Hearing Cornel West

cwestprogram

In February 1997, the fabulous African American religion scholar and public intellectual spoke at Claremont Graduate School. What a presence, with his purple velvet suit and his long figures that slowly rapped on the podium as he spoke. This was six years before his star turn in The Matrix. I seem to recall that he talked about the existential crisis and our inevitable future as “food for the worms.”

This wasn’t the first time I had heard West speak. He was a friend of one of my favorite professors at Gustavus, Dr. William Dean, and he came to campus during my junior or senior year. And it wouldn’t be the last time I heard him at one of the schools I was attending. In 2001, he spoke at Emory, where I was working on my Ph.D.. His speaking at all three of my schools says a lot about how much speaking he was (and still is) doing around the country.

During my masters, maybe after hearing this speech, I started to read more of his work, especially his thoughts on pragmatism, jazz and tragic hope.
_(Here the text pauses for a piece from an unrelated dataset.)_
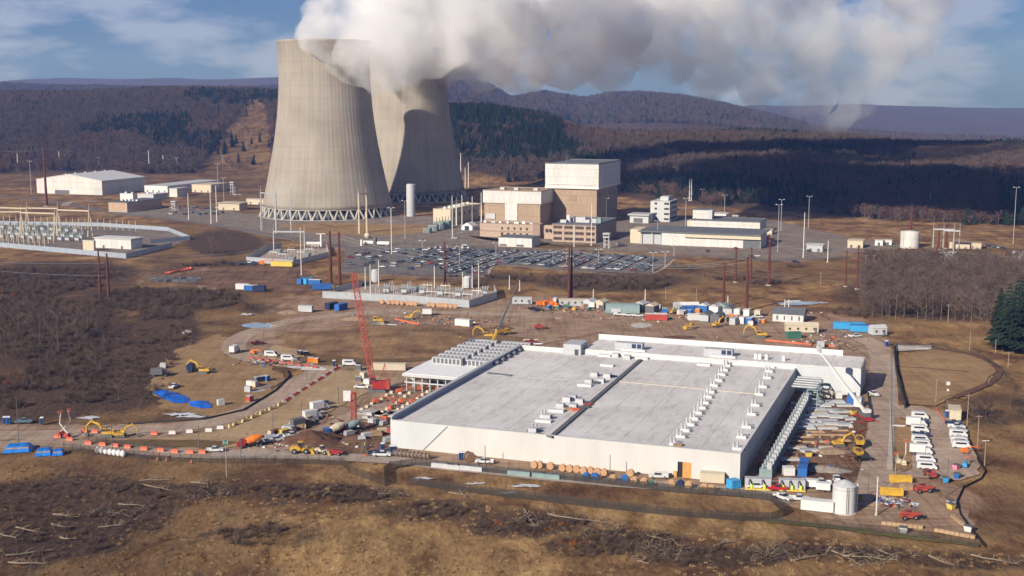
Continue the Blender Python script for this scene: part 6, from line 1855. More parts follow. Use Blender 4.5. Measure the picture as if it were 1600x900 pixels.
# rows of concrete footings and slabs waiting for the next bay
n_ = 0
for r_, (x0, y0_, x1, y1_, cnt) in enumerate([(566, 642, 612, 615, 7), (598, 646, 640, 616, 7), (622, 642, 668, 614, 7)]):
 for k in range(cnt):
  a = x0 + (x1 - x0) * k / (cnt - 1); c_ = y0_ + (y1_ - y0_) * k / (cnt - 1)
  def footing():
   t = thing('footing', '', 'footing')
   MB().box(-.55, .55, -.55, .55, -.1, 1.1).build('pier', 'cream', t)
   MB().box(-.9, .9, -.9, .9, -.1, .25).build('base', 'concrete', t)
   return t
  put('footing', footing, a, c_, math.degrees(ang), 'pale concrete footing, %s from the near end of the %s row before the deck' % (ORD[k], ORD[r_]), 'concrete footings before the deck')
for i, (a, c_) in enumerate([(581, 646), (606, 648), (628, 647)]):
 o = MB().box(-5, 5, -3.2, 3.2, 0, .55).build('concrete_slab', 'concrete', None, G(a, c_), ang)
 tag(o, 'flat concrete slab, %s from the left in the row before the hall corner' % ORD[i], 'slab', 'concrete slabs')
# ------------------------------------------------------------------ vehicles
CARC = {'white': (.60, .60, .60), 'silver': (.42, .43, .45), 'grey': (.13, .135, .145), 'black': (.015, .015, .018), 'navy': (.02, .04, .10), 'dark red': (.22, .015, .02), 'blue grey': (.12, .19, .25), 'maroon': (.10, .012, .018), 'tan': (.40, .32, .22), 'red': (.45, .02, .03)}
for k_, c_ in CARC.items():
 _m('car_' + k_.replace(' ', '_'), c_, rough=.28, var=.06, spec=.5)
_m('tyre', (.022, .021, .02), rough=.85)
_m('steel_rim', (.35, .35, .36), rough=.4, metal=.5)
def paint(c): return 'car_' + c.replace(' ', '_')
CAR_BODY = [(-2.25, .35), (2.25, .35), (2.28, .75), (2.0, .92), (1.05, 1.0), (-1.75, 1.02), (-2.22, .95)]
CAR_TOP = [(1.05, .98), (.35, 1.45), (-1.1, 1.48), (-1.85, 1.0)]
SUV_TOP = [(1.0, 1.02), (.5, 1.68), (-1.9, 1.70), (-2.15, 1.02)]
def lot_car(color, suv):
 b = MB()
 b.xprism(CAR_BODY[::-1], -.88, .88, 0)
 top = SUV_TOP if suv else CAR_TOP
 b.xprism(top, -.78, .78, 1)
 zt = 1.70 if suv else 1.49
 b.box(-1.75 if suv else -1.0, .42 if suv else .28, -.72, .72, zt - .03, zt + .03, 0)
 for x in (-1.4, 1.4):
  for s in (-1, 1): b.cyl((x, s * .70, .33), (x, s * .92, .33), .33, .33, 8, 2)
 return b.mesh('staff_car', [paint(color), 'glass_dark', 'tyre'])
_cm = {}
def staff_car(color, suv, loc, rz, label, group):
 k = (color, suv)
 if k not in _cm: _cm[k] = lot_car(*k)
 o = bpy.data.objects.new('parked_car', _cm[k]); COL.objects.link(o)
 o.location = loc; o.rotation_euler = (0, 0, rz)
 return tag(o, label, 'car', group)
def in_poly(px, py, poly):
 c = False; n = len(poly)
 for i in range(n):
  x1, y1 = poly[i]; x2, y2 = poly[(i + 1) % n]
  if (y1 > py) != (y2 > py) and px < (x2 - x1) * (py - y1) / (y2 - y1) + x1: c = not c
 return c
ra = R(20)
rd = Vector((math.sin(ra), math.cos(ra), 0)); ad = Vector((math.cos(ra), -math.sin(ra), 0))
O2 = G(776, 412)
LOTIN = [(548, 393), (600, 390), (700, 390), (760, 391), (905, 396), (1034, 404), (1004, 424), (905, 420.5), (776, 411), (748, 428), (640, 427), (545, 421)]
cols = ['white'] * 15 + ['silver'] * 10 + ['grey'] * 17 + ['black'] * 21 + ['navy'] * 12 + ['dark red'] * 6 + ['blue grey'] * 6 + ['tan'] * 2 + ['red'] * 1
rc = random.Random(5)
cand = []
for i in range(-12, 12):
 for side in (0, 1):
  u = i * 16.2 + (5.3 if side else 0)
  for j in range(-30, 45):
   q = O2 + ad * u + rd * (j * 2.65)
   px_, py_ = PX(q.x, q.y)
   if not in_poly(px_, py_, LOTIN): continue
   dens = .93 if px_ > 690 else (.5 if px_ > 640 else .16)
   if py_ > 414 and px_ < 690: dens *= .45
   if rc.random() < dens: cand.append((i, side, j, q, px_, py_))
rc.shuffle(cand)
print('lot cars', len(cand))
cand.sort(key=lambda c: -c[5])
far_cars = cand[238:]
cand = cand[:238]
cand.sort(key=lambda c: (c[0], c[1], c[2]))
seen = {}
rows_ = sorted({(c[0], c[1]) for c in cand})
for i, side, j, q, px_, py_ in cand:
 r_ = rows_.index((i, side)); seen[r_] = seen.get(r_, 0) + 1
 color = rc.choice(cols); suv = rc.random() < .5
 lab = '%s %s, %s from the near end of the %s staff car row' % (color, 'suv' if suv else 'car', ORD[seen[r_] - 1], ORD[r_])
 staff_car(color, suv, q + Vector((0, 0, _layer[0] * 0 + .25)) + ad * rc.uniform(-.3, .3), -ra + (math.pi if rc.random() < .5 else 0) + rc.uniform(-.03, .03), lab, 'cars in the staff car park')
_b = MB(); _fm = ['car_white', 'car_silver', 'car_grey', 'car_black', 'car_navy', 'car_dark_red', 'car_blue_grey', 'glass_dark', 'tyre']
for i, side, j, q, px_, py_ in far_cars:
 ci = rc.choice([0, 0, 1, 2, 2, 3, 2, 3, 3, 4, 5, 6]); suv = rc.random() < .5
 t_ = MB(); t_.xprism(CAR_BODY[::-1], -.88, .88, ci); t_.xprism(SUV_TOP if suv else CAR_TOP, -.78, .78, 7); zt = 1.70 if suv else 1.49
 t_.box(-1.75 if suv else -1.0, .3, -.72, .72, zt - .03, zt + .03, ci)
 for x in (-1.4, 1.4): t_.box(x - .3, x + .3, -.9, .9, 0, .55, 8)
 m_ = Matrix.Translation(q + Vector((0, 0, .25))) @ Matrix.Rotation(-ra + (math.pi if rc.random() < .5 else 0), 4, 'Z')
 o_ = len(_b.v); _b.v += [tuple(m_ @ Vector(p)) for p in t_.v]; _b.f += [[k + o_ for k in f] for f in t_.f]; _b.m += t_.m; _b.sm += t_.sm
tag(_b.build('far_parked_cars', _fm), 'crowd of small parked cars filling the farther rows of the staff car park', 'cars', kind='stuff')
for i, (a, c_, col, l) in enumerate([(672, 389, 'white', 'first'), (682, 388, 'silver', 'second'), (690, 388, 'white', 'third'), (700, 388, 'white', 'fourth'), (712, 389, 'tan', 'fifth'), (724, 388, 'white', 'sixth'), (733, 388, 'white', 'seventh')]):
 staff_car(col, True, G(a, c_, .25), R(70), '%s van like car, %s in the pale file along the top of the car park' % (col, l), 'pale vehicles along the top of the car park')
for i, (a, c_, col, l) in enumerate([(726, 384, 'white', 'white car parked below the pump house'), (972, 384, 'white', 'white car before the end block of the service hall'), (966, 382, 'silver', 'silver car left of the white one by the end block'), (1183, 401, 'white', 'white car before the service hall loading door'), (1175, 402, 'grey', 'grey car beside the white car at the loading door'),
         (1105, 393, 'grey', 'grey car before the long white wall of the service hall'), (1243, 410, 'navy', 'blue car on the grass below the white pole'), (1150, 389, 'red', 'red car by the loading bay'), (1264, 393, 'black', 'black car beside the grey garage'), (710, 373, 'white', 'white car at the foot of the white pole'), (719, 365, 'silver', 'silver car in front of the small tent'),
         (295, 286, 'white', 'white car on the upper plant road'), (367, 305, 'white', 'white car below the guard tower with the blue roof'), (374, 305, 'white', 'second white car below the guard tower with the blue roof')] + [(1540 + 7 * k, 384 + 1.2 * k, ['blue grey', 'navy', 'blue grey', 'silver', 'navy'][k], '%s car at the right border beyond the slim lamp post, %s from the left' % (['blue grey', 'navy', 'blue grey', 'silver', 'navy'][k], ORD[k])) for k in range(5)]):
 staff_car(col, i % 2 == 0, G(a, c_, .3), R(-10 + 30 * (i % 3)), l, None)
for i in range(26):
 a = 268 + (i % 13) * 6.6 + rc.uniform(-1.5, 1.5); c_ = [326, 334][i // 13] + rc.uniform(-2, 2)
 staff_car(rc.choice(['white', 'grey', 'navy', 'maroon', 'tan', 'dark red', 'blue grey']), True, G(a, c_, .25), R(rc.choice([-20, 70])), 'plant vehicle, %s from the left in the %s file before the tan hut' % (ORD[i % 13], ['back', 'front'][i // 13]), 'vehicles parked before the tan hut')
for i in range(12):
 a = 200 + i * 5 + rc.uniform(-1, 1); c_ = 309 + rc.uniform(-3, 3)
 staff_car(rc.choice(['white', 'grey', 'navy', 'maroon', 'silver']), True, G(a, c_, .25), R(70), 'plant vehicle, %s from the left behind the pink building' % ORD[i], 'vehicles behind the pink building')
for i in range(9):
 a = 366 + i * 4.5; c_ = 413 + rc.uniform(-2.5, 2)
 staff_car(rc.choice(['black', 'grey', 'navy', 'white']), True, G(a, c_, .25), R(rc.uniform(-30, 30)), 'dark parked vehicle, %s from the left beside the small left substation' % ORD[i], 'vehicles beside the small left substation')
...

His discussions of tragic hope, risking identity, radical democracy and the new cultural critic were central to my thinking in my masters’s thesis and my dissertation.

In the concluding chapter of my dissertation, I referenced his ideas about continuing to act in the face of the uncertainty and fragility of “our democratic experiment” in the U.S.. I wrote:

The story of democracy within twenty-first century feminism is a story about hope and survival. It is a story in which we remember those individuals who were able to survive within the difficult, risky and uncertain practices of feminist democracy and who effectively resisted the system in many different ways. This is not a story exclusively about how those individuals were successful, but also about how they failed, yet kept persisting in their practices.

And added the following footnote:

Cornel West writes: “And if we lose our precious democratic experiment, let it be said that we went down swinging like Ella Fitzgerald and Muhammad Ali—with style, grace, and a smile that signifies that the seeds of democracy matters will flower and flourish somewhere and somehow and remember our gallant efforts” (West Democracy Matters, 218).

Among many of the philosopher professors at Emory (but not my advisor, who also worked with him), West wasn’t taken seriously. Why? I think it was because his work was too accessible and aimed at audiences outside of the academy. They claimed it wasn’t rigorous enough. Was this one of the official reasons why Larry Sommers, then president of Harvard University, fired him? My professors’ dismissal of West was another cue, one of many that I received over my years in higher education, that the academy and its industrial complex might not be for me.